Material for this exercise →
^^^^
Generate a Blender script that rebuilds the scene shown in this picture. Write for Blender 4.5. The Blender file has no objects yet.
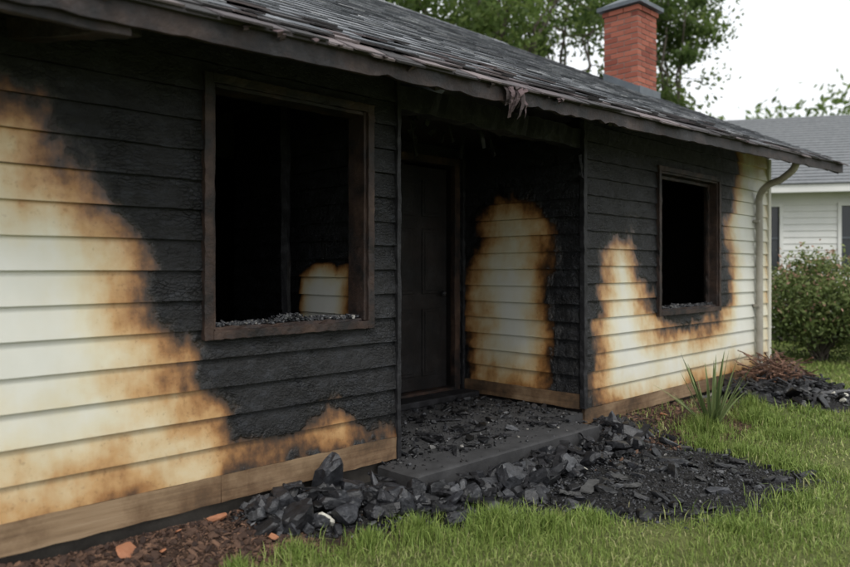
import bpy, math, random
import numpy as np
from mathutils import Vector, noise
rng=np.random.default_rng(7); random.seed(7)
S=bpy.context.scene
COL=S.collection

# ---------------------------------------------------------------- helpers
def fast_mesh(name,V,F,mat,parent=None,attrs=None,smooth=False):
    V=np.asarray(V,dtype=np.float32); F=np.asarray(F,dtype=np.int32)
    me=bpy.data.meshes.new(name)
    me.vertices.add(len(V)); me.vertices.foreach_set('co',V.ravel())
    m,k=F.shape
    me.loops.add(m*k); me.loops.foreach_set('vertex_index',F.ravel())
    me.polygons.add(m); me.polygons.foreach_set('loop_start',np.arange(0,m*k,k,dtype=np.int32))
    me.polygons.foreach_set('loop_total',np.full(m,k,dtype=np.int32))
    if attrs:
        for a,val in attrs.items():
            at=me.attributes.new(a,'FLOAT','POINT'); at.data.foreach_set('value',np.asarray(val,dtype=np.float32))
    me.update(calc_edges=True); me.validate()
    me.polygons.foreach_set('use_smooth',np.full(len(me.polygons),smooth))
    ob=bpy.data.objects.new(name,me); COL.objects.link(ob)
    if mat: me.materials.append(mat)
    if parent: ob.parent=parent
    return ob

def empty(name):
    e=bpy.data.objects.new(name,None); COL.objects.link(e); e.empty_display_size=.3; return e

HF=np.array([[0,3,2,1],[4,5,6,7],[0,1,5,4],[1,2,6,5],[2,3,7,6],[3,0,4,7]])
class Acc:
    def __init__(s): s.V=[];s.F=[];s.R=[];s.n=0
    def add(s,P,F,r=None):
        P=np.asarray(P,float); F=np.asarray(F,int)
        if r is None: r=random.random()
        s.V.append(P); s.F.append(F+s.n); s.R.append(np.full(len(P),r)); s.n+=len(P)
    def box(s,x0,x1,y0,y1,z0,z1,r=None):
        s.add([(x0,y0,z0),(x1,y0,z0),(x1,y1,z0),(x0,y1,z0),(x0,y0,z1),(x1,y0,z1),(x1,y1,z1),(x0,y1,z1)],HF,r)
    def beam(s,p0,p1,w,h,n=10,jit=.004,r=None,up=(0,0,1)):
        p0=np.array(p0,float);p1=np.array(p1,float);d=p1-p0;L=np.linalg.norm(d);d/=L
        up=np.array(up,float); sd=np.cross(d,up); sd/=np.linalg.norm(sd); u2=np.cross(sd,d)
        P=[];F=[]
        for i in range(n+1):
            c=p0+d*L*i/n+ (rng.normal(0,jit*.5,3) if 0<i<n else 0)
            for a,b in ((-1,-1),(1,-1),(1,1),(-1,1)):
                P.append(c+sd*a*w/2+u2*b*h/2+rng.normal(0,jit,3))
            if i:
                o=4*(i-1)
                for k in range(4):
                    F.append((o+k,o+(k+1)%4,o+4+(k+1)%4,o+4+k))
        F.append((3,2,1,0)); o=4*n; F.append((o,o+1,o+2,o+3))
        s.add(P,F,r)
    def make(s,name,mat,parent=None,bevel=0,smooth=False):
        ob=fast_mesh(name,np.concatenate(s.V),np.concatenate(s.F),mat,parent,{'rnd':np.concatenate(s.R)},smooth)
        if bevel:
            m=ob.modifiers.new('bev','BEVEL'); m.width=bevel; m.segments=2; m.limit_method='ANGLE'
        return ob

class NT:
    def __init__(s,name):
        s.m=bpy.data.materials.new(name); s.m.use_nodes=True; s.t=s.m.node_tree; s.N=s.t.nodes; s.L=s.t.links
        s.bsdf=s.N['Principled BSDF']; s.out=s.N['Material Output']
        s.co=s.N.new('ShaderNodeTexCoord').outputs['Object']
    def link(s,a,b): s.L.new(a,b)
    def setin(s,sock,v):
        if isinstance(v,bpy.types.NodeSocket): s.L.new(v,sock)
        else: sock.default_value=v
    def attr(s,n):
        a=s.N.new('ShaderNodeAttribute'); a.attribute_name=n; return a.outputs['Fac']
    def mapping(s,scale):
        m=s.N.new('ShaderNodeMapping'); m.inputs['Scale'].default_value=scale; s.L.new(s.co,m.inputs['Vector']); return m.outputs[0]
    def noise(s,scale=5,detail=4,rough=.55,vec=None,dist=0):
        n=s.N.new('ShaderNodeTexNoise'); n.inputs['Scale'].default_value=scale; n.inputs['Detail'].default_value=detail
        n.inputs['Roughness'].default_value=rough; n.inputs['Distortion'].default_value=dist
        s.L.new(vec if vec else s.co,n.inputs['Vector']); return n.outputs['Fac']
    def voro(s,scale,feature='F1',vec=None):
        n=s.N.new('ShaderNodeTexVoronoi'); n.feature=feature; n.inputs['Scale'].default_value=scale
        s.L.new(vec if vec else s.co,n.inputs['Vector']); return n.outputs['Distance']
    def math(s,op,a,b=0,c=None,clamp=False):
        n=s.N.new('ShaderNodeMath'); n.operation=op; n.use_clamp=clamp
        s.setin(n.inputs[0],a); s.setin(n.inputs[1],b)
        if c is not None: s.setin(n.inputs[2],c)
        return n.outputs[0]
    def maprange(s,v,a,b,c=0,d=1):
        n=s.N.new('ShaderNodeMapRange'); s.setin(n.inputs[0],v)
        for i,x in enumerate((a,b,c,d)): n.inputs[i+1].default_value=x
        return n.outputs[0]
    def ramp(s,fac,stops):
        n=s.N.new('ShaderNodeValToRGB'); e=n.color_ramp.elements
        while len(e)>1: e.remove(e[-1])
        e[0].position=stops[0][0]; e[0].color=(*stops[0][1],1)
        for p,c in stops[1:]:
            x=e.new(p); x.color=(*c,1)
        s.L.new(fac,n.inputs[0]); return n.outputs[0]
    def mix(s,f,a,b,mode='MIX'):
        n=s.N.new('ShaderNodeMix'); n.data_type='RGBA'; n.blend_type=mode
        s.setin(n.inputs[0],f)
        for i,v in ((6,a),(7,b)):
            if isinstance(v,tuple): v=(*v,1)
            s.setin(n.inputs[i],v)
        return n.outputs[2]
    def bump(s,h,strength=.5,dist=.01):
        n=s.N.new('ShaderNodeBump'); s.setin(n.inputs['Strength'],strength); n.inputs['Distance'].default_value=dist
        s.L.new(h,n.inputs['Height']); s.L.new(n.outputs[0],s.bsdf.inputs['Normal']); return n
    def color(s,c): s.setin(s.bsdf.inputs['Base Color'],(*c,1) if isinstance(c,tuple) else c)
    def rough(s,r): s.setin(s.bsdf.inputs['Roughness'],r)
    def spec(s,v): s.bsdf.inputs['Specular IOR Level'].default_value=v

# ---------------------------------------------------------------- materials
def m_siding():
    n=NT('scorched_siding_paint')
    f=n.attr('fld'); r=n.attr('rnd')
    a=n.math('MULTIPLY',n.math('SUBTRACT',n.noise(1.9,4,.5),.5),.66)
    b=n.math('MULTIPLY',n.math('SUBTRACT',n.noise(1,4,.55,n.mapping((16,16,4))),.5),.12)
    c=n.math('MULTIPLY',n.math('SUBTRACT',n.noise(8,6,.6),.5),.22)
    d=n.math('MULTIPLY',n.math('SUBTRACT',r,.5),.10)
    t=n.math('ADD',n.math('ADD',n.math('ADD',n.math('ADD',f,a),b),c),d)
    k=n.maprange(t,-.3,.6)
    base=n.ramp(k,[(0,(.015,.016,.018)),(.325,(.013,.012,.011)),(.36,(.036,.020,.011)),(.40,(.12,.055,.020)),(.46,(.31,.15,.05)),(.53,(.49,.295,.125)),(.62,(.60,.47,.28)),(.74,(.66,.61,.46)),(.87,(.675,.66,.575)),(1,(.68,.68,.62))])
    char=n.maprange(t,-.05,.02,1,0)
    fl=n.noise(8,9,.76,n.mapping((1,1,2.2)))
    charc=n.ramp(fl,[(.32,(.003,.003,.0035)),(.48,(.008,.0085,.010)),(.60,(.020,.022,.027)),(.74,(.055,.060,.070))])
    col=n.mix(char,base,charc)
    dirt=n.ramp(n.noise(1.6,5,.6,n.mapping((1.5,1.5,1))),[(.35,(.90,.90,.88)),(.6,(1,1,1))])
    col=n.mix(.8,col,dirt,'MULTIPLY')
    soot=n.ramp(n.math('ADD',n.noise(42,5,.75),n.maprange(t,.0,.45,-.07,.14)),[(.36,(.50,.44,.38)),(.46,(1,1,1))])
    col=n.mix(.5,col,soot,'MULTIPLY')
    n.color(col)
    crack=n.voro(48,'DISTANCE_TO_EDGE',n.mapping((.6,.6,1.1)))
    cr=n.math('MULTIPLY',n.math('MINIMUM',crack,.12),n.maprange(n.noise(3,4,.6),.42,.6,.2,1.2))
    h=n.math('ADD',n.math('MULTIPLY',cr,n.math('MULTIPLY',char,5.0)),n.math('MULTIPLY',n.noise(15,9,.72),n.math('ADD',n.math('MULTIPLY',char,3.6),.05)))
    n.bump(h,.85,.009)
    n.rough(n.maprange(n.noise(14,4),.3,.7,.34,.60)); n.spec(.5)
    return n.m
def m_char(name='charred_wood',tone=1.,brown=0.,scale=1.):
    n=NT(name); r=n.attr('rnd')
    v=n.noise(11*scale,8,.7)
    g=n.ramp(v,[(.28,(.004*tone,.004*tone,.005*tone)),(.5,(.013*tone,.013*tone,.015*tone)),(.72,(.045*tone,.045*tone,.05*tone))])
    br=n.ramp(n.noise(5*scale,6,.65),[(.40,(.014,.011,.010)),(.55,(.055,.031,.022)),(.75,(.13,.08,.055))])
    n.color(n.mix(brown,g,br))
    cr=n.math('MINIMUM',n.voro(38*scale,'DISTANCE_TO_EDGE'),.12)
    n.bump(n.math('ADD',n.math('MULTIPLY',cr,2),n.noise(40*scale,5)),.6,.005); n.rough(.6); n.spec(.35); return n.m
def m_skirt():
    n=NT('scorched_skirt_board'); r=n.attr('rnd')
    g=n.noise(1,6,.65,n.mapping((2,2,40)))
    c=n.ramp(g,[(.3,(.17,.11,.062)),(.5,(.26,.175,.10)),(.7,(.33,.235,.145))])
    s=n.ramp(n.noise(1.3,7,.7),[(.38,(.10,.075,.06)),(.47,(.46,.38,.32)),(.6,(1,1,1))])
    n.color(n.mix(.85,c,s,'MULTIPLY')); n.bump(g,.5,.004); n.rough(.75); return n.m
def m_shingle():
    n=NT('asphalt_shingle'); r=n.attr('rnd')
    c=n.ramp(r,[(0,(.05,.055,.063)),(.4,(.115,.123,.136)),(.8,(.19,.20,.215)),(1,(.29,.295,.305))])
    g=n.ramp(n.noise(120,4,.85),[(.38,(.4,.4,.4)),(.62,(1.6,1.6,1.6))])
    s=n.ramp(n.noise(1.1,5,.6),[(.35,(.65,.65,.66)),(.6,(1.1,1.1,1.1))])
    n.color(n.mix(1,n.mix(1,c,g,'MULTIPLY'),s,'MULTIPLY')); n.bump(n.noise(160,2),.5,.003); n.rough(.85); return n.m
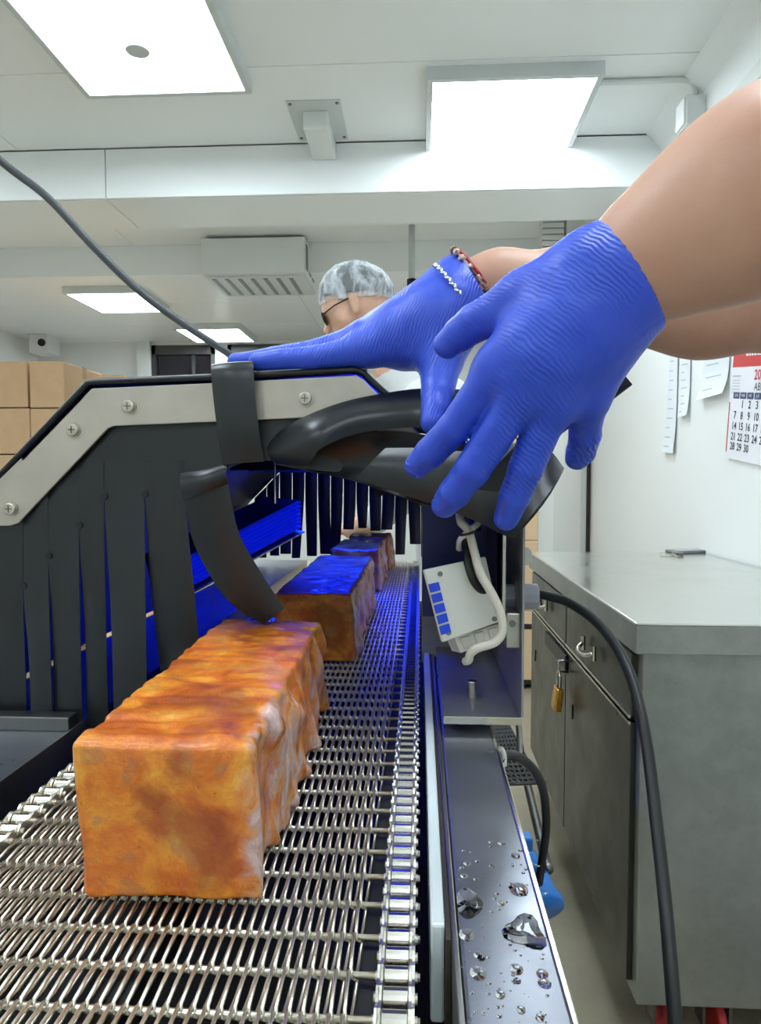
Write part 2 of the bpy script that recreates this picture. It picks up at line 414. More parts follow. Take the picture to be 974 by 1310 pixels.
# bulkhead beam across the room, two face panels with a joint
be = struct(obj('trim_1', bx((XL, BY0 + .012, BZ + .004), (XR, BY1, ZC)), 'ceiling'))
jx = P(135, 235, Y=BY0).x
for a, b in ((XL, jx - .0025), (jx + .0025, XR)):
    obj('beam_panel', bx((a, BY0, BZ), (b, BY0 + .013, ZC - .003)), 'ceiling', be, bevel=.003)
    obj('beam_soffit', bx((a, BY0 + .014, BZ - .002), (b, BY1, BZ + .005)), 'ceiling', be)
lc = struct(obj('trim_2', bx((XL, LY, ZL + .01), (XR, Y1, ZC + .01)), 'ceiling'))
for i in range(3):
    a = LY + i * .757
    for c, d in ((XL, -2.05), (-2.05, -.9), (-.9, XR)):
        obj('ceiling_panel', bx((c + .002, a + .002, ZL), (d - .002, a + .755, ZL + .012)), 'ceiling', lc, bevel=.002)
# far wall with two windows
zw0, zw1 = P(200, 520, Y=Y1).z, P(230, 442, Y=Y1).z
wx = [(P(195, 450, Y=Y1).x, P(275, 450, Y=Y1).x), (P(292, 450, Y=Y1).x, P(470, 450, Y=Y1).x)]
bm = B(); xs = [XL, wx[0][0], wx[0][1], wx[1][0], wx[1][1], XR]
for i in (0, 2, 4): box(bm, (xs[i], Y1, 0), (xs[i + 1], Y1 + .1, ZC))
for i in (1, 3): box(bm, (xs[i], Y1, 0), (xs[i + 1], Y1 + .1, zw0)); box(bm, (xs[i], Y1, zw1), (xs[i + 1], Y1 + .1, ZC))
struct(obj('wall_far', bm, 'farwall'))
for i, (a, b) in enumerate(wx):
    bm = B(); t = .035
    box(bm, (a, Y1 - .02, zw0), (a + t, Y1 + .08, zw1)); box(bm, (b - t, Y1 - .02, zw0), (b, Y1 + .08, zw1))
    box(bm, (a, Y1 - .02, zw1 - .09), (b, Y1 + .08, zw1)); box(bm, (a, Y1 - .02, zw0), (b, Y1 + .08, zw0 + t))
    w = struct(obj('window_%d' % (i + 1), bm, 'sill'))
    m = (a * .35 + b * .65)
    obj('mullion', bx((m - .015, Y1 + .01, zw0 + t), (m + .015, Y1 + .05, zw1 - .09)), 'sill', w)
    obj('pane', bx((a + t, Y1 + .028, zw0 + t), (m - .015, Y1 + .034, zw1 - .09)), 'glass', w)
    obj('pane', bx((m + .015, Y1 + .028, zw0 + t), (b - t, Y1 + .034, zw1 - .09)), 'glass', w)
struct(obj('trim_3', bx((XL, Y1 + .6, 0), (XR, Y1 + .65, ZC)), 'rear'))
x = P(175, 460, Y=Y1 - .05).x; x2 = P(192, 460, Y=Y1 - .05).x
struct(obj('trim_4', bx((x, Y1 - .06, 0), (x2, Y1, ZL)), 'white', bevel=.004))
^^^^
Instructions to follow →
Every line from the top of the material above through the line with "COL=S.collection" should be duplicated exactly, please; leave out the pictures.

Answer to the task →
Generate a Blender script that rebuilds the scene shown in this picture. Write for Blender 4.5. The Blender file has no objects yet.
import bpy, math, random
import numpy as np
from mathutils import Vector, noise
rng=np.random.default_rng(7); random.seed(7)
S=bpy.context.scene
COL=S.collection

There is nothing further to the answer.